Petite histoire de l’improvisation, Ibrahim Maalouf, éditions des Équateurs,2021
C’est celui dont la trompette vous fera pleurer de tristesse en écoutant sa composition « Beirut », mélodie créée à 12 ans quand il découvre Beyrouth en ruine. Celui qui réveillera les tréfonds de votre spiritualité quand il souffle dans son instrument un air byzantin dans l’église Saint Julien-Le-Pauvre où son père était sacristain au temps du pain noir. C’est le compositeur musical auquel vous ne prêterez pas attention mais qui vous fera sentir physiquement le froid et la solitude dans le film « Dans les forêts de la Sibérie », pour lequel il a obtenu le César, en 2017, pour sa trame sonore. C’est celui qui vous contaminera d’une folle envie de danser, comme lors de son extraordinaire concert à Bercy en 2016, alors que sa trompette « expire » sa joie de vivre et de faire de la musique.
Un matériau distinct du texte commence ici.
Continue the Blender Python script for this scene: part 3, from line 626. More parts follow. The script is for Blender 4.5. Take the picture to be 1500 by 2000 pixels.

Expirer et inspirer. Une théorie en deux temps qu’il expose dans cet étonnant traité sur l’improvisation dans lequel il invite chaque personne à exploiter la capacité d’improviser tapie en elle. Celle que lui « inspirent » les bonnes ondes ou même les mauvaises et qu’il expire par l’action, pour s’adapter, réagir et bien vivre, « cette forme de liberté avec une énergie solaire, celle de l’espoir ».
De l’énergie solaire qui irradie de tous les pores chez ce trompettiste virtuose, dont le père a inventé la trompette à 4 pistons pour les quarts de ton (donc qui joue des intervalles plus petits, des maqams) et qu’il reconnaîtra comme étant « une richesse culturelle qui lui permet d’exprimer toutes ses identités ». Un Franco-Libanais de 43 ans qui, au micro du CELQ (Culture et Écriture des Libanais au Québec), a répondu depuis son studio de Paris aux subtiles questions de Zeina Saleh Kayali avec tant de simplicité et de profondeur qu’il a charmé les 2700 personnes qui ont suivi sur Facebook cette émouvante conférence sur Zoom*.
Cet habitué des tournées et des spectacles, qui improvise à partir de ses émotions, a parlé à son public, français, libanais, canadien avec authenticité et générosité désarmant ses auditeurs qui ont découvert un passionné (et pour reprendre ses propres mots) « bien dans ses baskets : qui (sait) ce qu’il vaut, ce qu’il veut et où il va ». Comprendre un musicien, béni des Dieux qui lui ont octroyé le talent de moduler ses airs sur plusieurs registres : jazzy, mystique, oriental, endiablé… Une entrevue, entrecoupée de passages musicaux de ses œuvres, qui a diffusé autour de ce personnage talentueux, dépourvu de tout artifice, une sorte de paix.
Cette paix intérieure que sa créativité lui procure depuis que ses tout petits doigts s’essayaient à quatre ans au piano de sa mère, libérant la musicalité en lui avant que la trompette de son père ne le contraigne, dès huit ans, à la rigueur, à la technique et bien sûr à la performance, celle qui lui confère aujourd’hui sa notoriété internationale.
Le livre d’Ibrahim Maalouf (neveu d’Amin) est truffé dès les premières pages de références à la famille (il dédie son livre à ses enfants et à sa grand-mère Odette). Résolument ancré dans sa libanité, bien qu’il ait toujours vécu en France, il n’en demeure pas moins reconnaissant de tous les apports qui lui ont balisé le chemin. Il y partage avec nous des souvenirs, des expériences, des conseils, autant de réflexions glanées durant sa fulgurante carrière. Celle durant laquelle « le haut-parleur de son âme » n’a cessé d’attester de son allégresse à jouir de la musique qui vit en lui et de la maîtriser avec tant de brio.